G20 sheet, with new CLBG stat (may be added to various rolls)

    Really want to run a weird reverse-Everest climb. Very excited by the prospect. Incensed with thought. Here's some weird NPCs you might meet on the way.
  • Arcus, Purple Mask Cleric. 8 HP, 8 Morale, poor climber. Knows the spells Guide Eyes and Literal Translation. Her scrying spells have started to show only one scene: a human form in a realm of absolute darkness, pinned to a wall, encrusted with black ice — yet still moving. She thinks this is a scene from the Face, and if she can find it she will once more be able to spy on her rivals.
  • Callaghan, Sword-Shepherd, 10 HP, 9 Morale, moderate climber. He is a student of the Damask style, and he has as many knives as he can carry. He carries GOLDEN CARTULARY CITY, a sword which sings to itself in a language no scholar recognizes. Perhaps revelations wait for him on the Face?
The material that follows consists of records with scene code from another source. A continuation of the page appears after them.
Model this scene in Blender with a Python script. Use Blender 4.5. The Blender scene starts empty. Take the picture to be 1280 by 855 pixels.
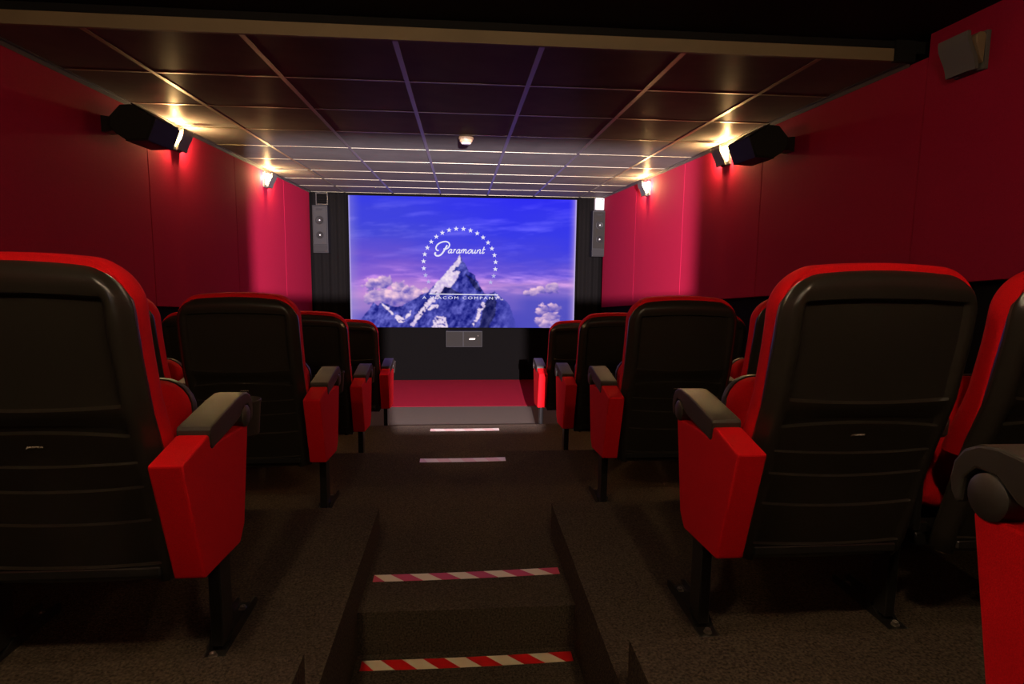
import bpy, bmesh, math, random
import numpy as np
from mathutils import Vector, Matrix

random.seed(4)
SC = bpy.context.scene
COL = SC.collection

# ------------------------------------------------------------------ camera
EYE = 1.525
def cam_axes(yaw, pitch, roll):
    cy, sy, cp, sp = math.cos(yaw), math.sin(yaw), math.cos(pitch), math.sin(pitch)
    f = Vector((sy*cp, cy*cp, sp)); r = Vector((cy, -sy, 0)); u = r.cross(f)
    c, s = math.cos(roll), math.sin(roll)
    return c*r + s*u, -s*r + c*u, f
cr, cu, cf = cam_axes(0.0839275506, -0.125250190, 0.0117959207)
cam = bpy.data.cameras.new('camera')
cam.sensor_width = 36.0
cam.lens = 755.598/1280*36.0
cam.clip_start = 0.01
cam_o = bpy.data.objects.new('camera', cam); COL.objects.link(cam_o)
m = Matrix((cr, cu, -cf)).transposed().to_4x4(); m.translation = (0, 0, EYE)
cam_o.matrix_world = m
SC.camera = cam_o

# ------------------------------------------------------------------ world, lights, exposure
w = bpy.data.worlds.new('world'); SC.world = w; w.use_nodes = True
w.node_tree.nodes['Background'].inputs[0].default_value = (0, 0, 0, 1)
w.node_tree.nodes['Background'].inputs[1].default_value = 0.0
SC.view_settings.view_transform = 'Standard'
SC.view_settings.look = 'None'
SC.view_settings.exposure = 0.0
SC.view_settings.gamma = 1.0
SC.view_settings.use_curve_mapping = False

def light(name, kind, loc, energy, color, **kw):
    l = bpy.data.lights.new(name, kind); l.energy = energy; l.color = color
    for k, v in kw.items(): setattr(l, k, v)
    o = bpy.data.objects.new(name, l); COL.objects.link(o); o.location = loc
    return o
# added, unseen lamp for the flash-like light from behind; the wall opening cuts it
BEAM_AT = (0.35, -1.0, 1.725)
BEAM_POWER = 11000
pl = light('added_beam_lamp', 'SPOT', BEAM_AT, BEAM_POWER, (1.0, 0.84, 0.95), spot_size=math.radians(66), spot_blend=0.05, shadow_soft_size=0.0028)
pl.rotation_euler = (math.radians(90), 0, 0)
# two added warm fill lamps above the camera, out of view (fittings below)
DOWN = [(-0.60, 0.34), (0.60, 0.34)]
DOWN_POWER = 33.0
for dx, dy in DOWN:
    light('added_fill_light', 'POINT', (dx, dy, 2.40), DOWN_POWER, (1.0, 0.74, 0.46), shadow_soft_size=0.05)
SCONCE_POWER = 15.0
WARM = (1.0, 0.62, 0.26)

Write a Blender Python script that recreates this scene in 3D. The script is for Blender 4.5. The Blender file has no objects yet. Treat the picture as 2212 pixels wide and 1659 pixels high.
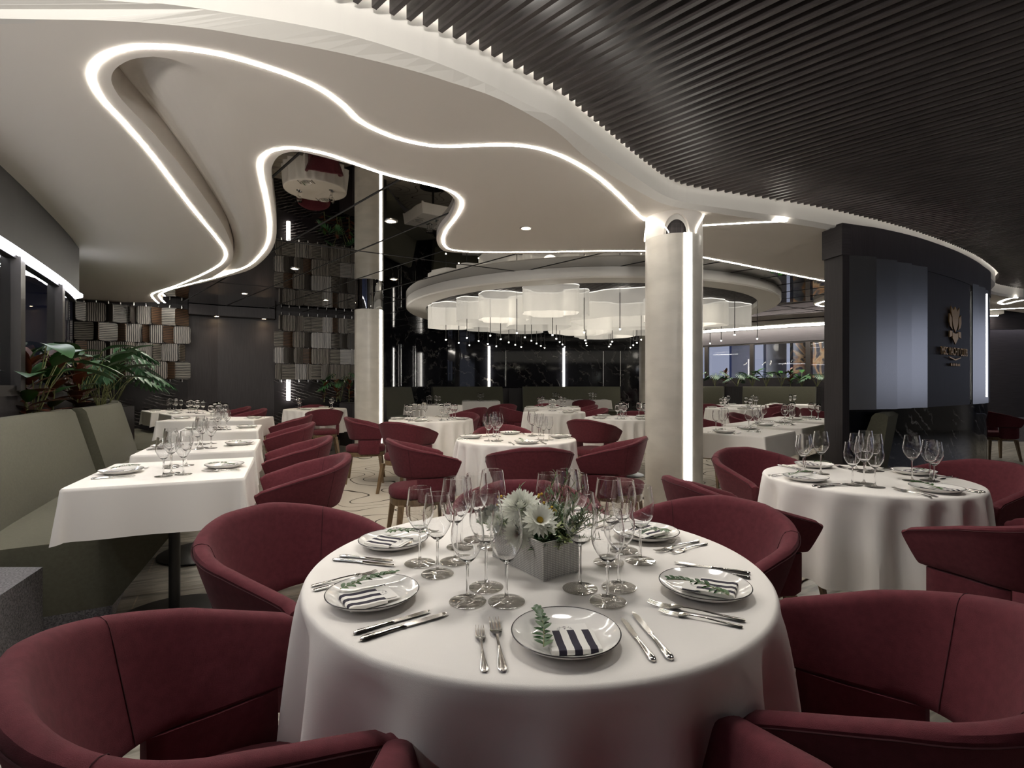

  • Minar, Tactician. 4 HP, 11 Morale, poor climber. Earned glory on the battlefield decades ago and knew Klohr personally. The Face calls to him in his dotage; he seeks a last victory before he joins his old friends in death.
  • Hull, pirate. 10 HP, 7 morale, climbs like a monkey. Was offered a choice: join the expedition and share rigging/ropes expertise, or be tied to an anchor and dropped into the middle of the sea. Deeply resentful. Fights with a hook. 
  • Audubon, Black Mask Cleric. 8 HP, 9 Morale, moderate climber. Knows the spells Hold Fast and Glorious Halo. He has heard that the last expedition ended in disaster, and the Unburied bodies of the explorers may still wander the frozen Face. Their souls will not be freed until their bodies are dispatched
  • Ggth, leper. 15 HP, ?? morale, poor climber. Wrapped head to toe in gory bandages. Won't stay behind even though you tell them (?) to go away. Apparently under the impression there's something they want on the Face.